Written instruction —
Locate every line in the material below that has the word "return". Copy each of those lines.

Data extract —
==========
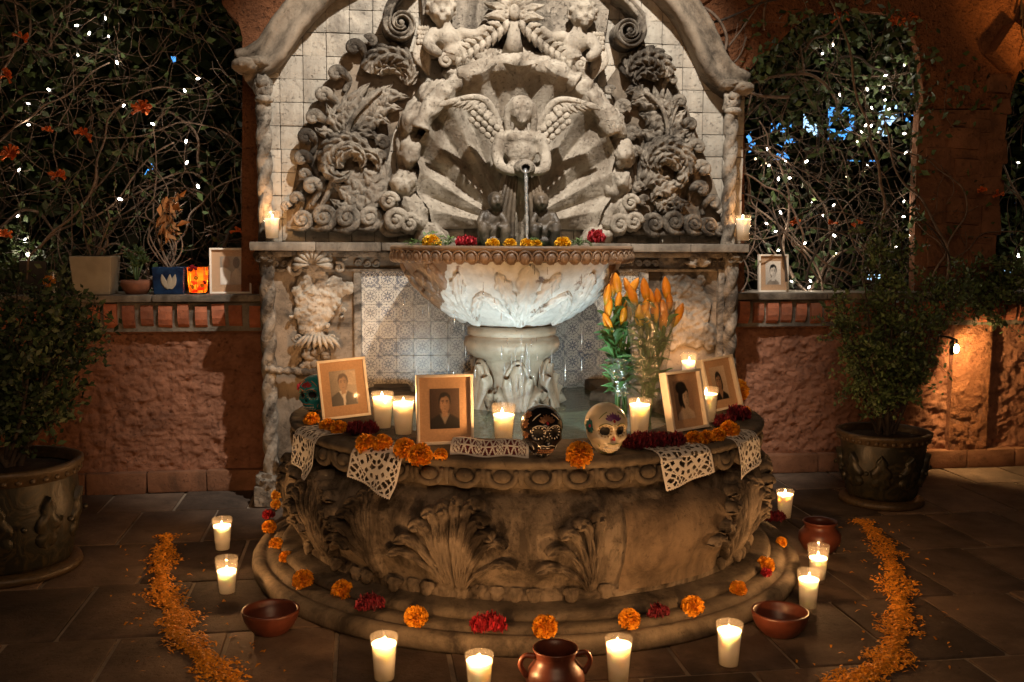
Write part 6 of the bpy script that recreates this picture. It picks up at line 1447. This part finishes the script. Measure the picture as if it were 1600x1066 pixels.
vf = vines('bare vine branches climbing over the right orange plaster and pier', 55, 1130, 1595, -20, 440, .24, .32, 24, 30, 0, .04, [(1450, 150, 40, 30, 40), (1530, 160, 30, 25, 50), (1480, 120, 60, 20, 25), (1200, 25, 50, 15, 30), (1500, 330, 60, 60, 50)] + [(x, y, 13, 13, 42) for x, y in ((1180, 105), (1208, 80), (1240, 48), (1268, 26), (1330, 16), (1395, 24), (1425, 52), (1438, 95), (1440, 150), (1438, 210), (1436, 270), (1432, 340))])
for k, (x, y, n, s) in enumerate([(1535, 300, 5, .9), (1560, 306, 4, .9)]): trumpet(vf, x, y, .25, n, k + 80, s)
ve = vines('dark climbing vine at the right edge beyond the pier', 71, 1572, 1625, 120, 460, .45, .8, 8, 24, 0, .045, [(1600, 200, 20, 70, 120), (1595, 400, 20, 60, 200)])

emit('bulb_white', (1, .90, .76), 26)
b = MB(); b.blob((0, 0, 0), (.0042, .0042, .0095), 2); bulb_me = mesh_of(b, 'bulb', MAT['bulb_white'])
b = MB(); b.lathe([(0, -.008), (.0035, -.008), (.0035, .006), (0, .006)], 7); sock_me = mesh_of(b, 'socket', MAT['black_wire'])
def string(label, px, seed, Y0, Y1, pw=.12):
    rr = random.Random(seed); q0 = W(*px[0], Y0); t = thing('string_light', label, 'string lights', q0); P = []
    for x, y in px:
        Y = rr.uniform(Y0, Y1); p = W(x, y, Y) - q0; P.append(p); d = Vector((rr.gauss(0, 1), rr.gauss(0, .5), rr.gauss(0, 1))).normalized(); e = d.to_track_quat('Z', 'Y').to_euler()
        inst('bulb', bulb_me, t, p, e, rr.uniform(.75, 1.2)); inst('socket', sock_me, t, p - d * .012, e)
        lamp('bulb_light', 'POINT', p + Vector((0, -.012, 0)), pw, (1, .85, .66), .006, parent=t)
    for i in range(len(P) - 1):
        a, c = P[i], P[i + 1]; m_ = (a + c) / 2 + Vector((rr.uniform(-.03, .03), .02, -.04)); b = MB(); b.tube(smooth_path([a, m_, c], 8), .0012, 4); o = b.obj('cord', MAT['black_wire']); o.parent = t
    return t
def s1(l, ox, oy, k): return [(ox + x / k, oy + y / k) for x, y in l]
string('upper left string of tiny white lights in the vines', s1([(120, 520), (118, 432), (205, 375), (325, 230), (320, 107), (372, 140), (440, 77), (453, 152), (487, 260), (515, 440), (637, 517), (770, 378), (826, 328)], 0, 0, 2.665), 1, .34, .5)
string('lower left string of tiny white lights near the flower pots', s1([(775, 590), (778, 678), (825, 776), (735, 850), (500, 830)], 0, 0, 2.665), 2, .34, .5)
string('far left string of tiny white lights above the ledge', s1([(80, 708), (75, 900), (105, 997), (115, 1060)], 0, 0, 2.665), 3, .34, .46)
string('upper right string of tiny white lights under the arch', s1([(412, 225), (457, 187), (600, 373), (485, 395), (618, 450), (690, 455), (673, 418), (668, 365), (676, 315), (753, 272)], 1130, 0, 2.666), 4, .38, .6)
string('middle right string of tiny white lights across the arch', s1([(185, 620), (190, 690), (257, 672), (345, 674), (557, 592), (575, 550), (592, 525), (615, 525), (643, 550), (753, 557), (760, 637), (600, 690)], 1130, 0, 2.666), 5, .38, .6)
string('lower right string of tiny white lights behind the ledge portrait', s1([(275, 742), (230, 745), (238, 885), (180, 932), (240, 948), (218, 965), (230, 1043), (340, 1013), (370, 842), (415, 897), (460, 855), (462, 982), (465, 1060)], 1130, 0, 2.666), 6, .38, .55)
string('string of tiny white lights hanging beside the right pier', s1([(752, 840), (750, 903), (778, 982), (720, 1027)], 1130, 0, 2.666) + [(1303, 397), (1266, 439), (1237, 440), (1264, 449)], 7, .38, .5)
string('short string of tiny white lights at the right edge', s1([(1228, 678), (1230, 1063)], 1130, 0, 2.666) + [(1591, 401)], 8, .45, .6)
# hedge: a dark wall of leaves beyond the arches
rr = random.Random(77)
def hedge(name, label, x0, x1, y0, y1, Y0, Y1, n, seed, gaps=()):
    rg = random.Random(seed); pts = []
    while len(pts) < n:
        x, y = rg.uniform(x0, x1), rg.uniform(y0, y1)
        if any(((x - gx) / gw_) ** 2 + ((y - gy) / gh) ** 2 < 1 and rg.random() < .72 for gx, gy, gw_, gh in gaps): continue
        pts.append(tuple(W(x, y, rg.uniform(Y0, Y1))))
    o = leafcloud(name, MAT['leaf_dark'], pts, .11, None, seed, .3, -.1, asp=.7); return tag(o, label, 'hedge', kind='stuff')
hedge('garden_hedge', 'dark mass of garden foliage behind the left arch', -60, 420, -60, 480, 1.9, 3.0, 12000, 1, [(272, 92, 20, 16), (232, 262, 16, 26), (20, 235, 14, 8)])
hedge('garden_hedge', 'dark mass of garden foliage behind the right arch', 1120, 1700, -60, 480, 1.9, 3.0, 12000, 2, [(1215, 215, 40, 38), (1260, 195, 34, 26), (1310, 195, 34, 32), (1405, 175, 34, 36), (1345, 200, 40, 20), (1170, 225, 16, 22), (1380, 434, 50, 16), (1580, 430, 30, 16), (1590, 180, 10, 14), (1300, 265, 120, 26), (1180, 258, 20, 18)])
# house across the garden with blue lit windows
emit('blue_window', (.10, .42, 1.), 1.5); emit('pale_window', (.45, .72, 1.), 1.9)
plain('night_wall', (.03, .03, .035), .9, .2)
def house(label, x0, x1, yt, yb, Y, wins):
    a, c = W(x0, yt, Y), W(x1, yb, Y); t = thing('garden_house', label, 'building', ((a.x + c.x) / 2, Y, 0)); B = t.location
    b = MB(); b.box((0, .2, (a.z) / 2 - .2), (c.x - a.x, .3, a.z + .4)); o = b.obj('wall', MAT['night_wall'], smooth=False); o.parent = t
    for (x, y, w_, h, m_) in wins:
        p = W(x, y, Y) - B; k = (W(x + 1, y, Y) - W(x, y, Y)).x; ww, hh = w_ * k, h * k
        b = MB()
        for s in (-1, 1): b.box((s * ww / 2, 0, 0), (.06, .12, hh + .06)); b.box((0, -.002, s * hh / 2), (ww - .06, .12, .06))
        o = b.obj('window', MAT['night_wall'], smooth=False); o.location = (p.x, .0, p.z); o.parent = t
        q = MB(); q.box((0, .01, 0), (ww - .03, .02, hh - .03)); z_ = q.obj('pane', MAT[m_], smooth=False); z_.parent = o
    return t
house('distant dark house with blue lit windows beyond the right arch', 1000, 1800, -200, 600, 7., [(1172, 222, 26, 40, 'blue_window'), (1222, 222, 50, 62, 'blue_window'), (1262, 192, 38, 50, 'pale_window'), (1312, 194, 52, 56, 'blue_window'), (1385, 186, 40, 60, 'pale_window'), (1422, 172, 34, 56, 'blue_window'), (1360, 252, 110, 10, 'blue_window'), (1375, 434, 80, 18, 'pale_window'), (1582, 428, 46, 20, 'pale_window'), (1592, 180, 18, 24, 'blue_window'), (1574, 258, 14, 12, 'blue_window')])
house('distant dark house with dim blue windows beyond the left arch', -300, 520, -200, 600, 7.5, [(268, 95, 26, 22, 'blue_window'), (288, 100, 14, 22, 'blue_window'), (232, 262, 34, 50, 'blue_window'), (20, 236, 26, 16, 'blue_window'), (225, 65, 10, 10, 'blue_window')])
emit('far_bulb', (1, .7, .4), 5); b = MB(); b.blob((0, 0, 0), .016, 2); fb = mesh_of(b, 'bulb', MAT['far_bulb'])
t = thing('string_light', 'far string of warm lights across the garden seen through the right arch', 'string lights', W(1180, 250, 5.)); q0 = t.location.copy(); P = []
rr = random.Random(12)
for x, y in sorted([(1165 + rr.uniform(0, 45), 240 + rr.uniform(-5, 28)) for k in range(13)] + [(1215 + rr.uniform(0, 110), 262 + rr.uniform(0, 22)) for k in range(13)] + [(1350, 268), (1392, 262), (1430, 262), (1560, 405), (1575, 412), (1440, 440)]):
    p = W(x, y, 5.) - q0; P.append(p); inst('bulb', fb, t, p, sc=rr.uniform(.5, 1))
b = MB(); b.tube(P, .004, 4); o = b.obj('cord', MAT['black_wire']); o.parent = t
==========
Output for this exercise —
    return t
def s1(l, ox, oy, k): return [(ox + x / k, oy + y / k) for x, y in l]
    o = leafcloud(name, MAT['leaf_dark'], pts, .11, None, seed, .3, -.1, asp=.7); return tag(o, label, 'hedge', kind='stuff')
    return t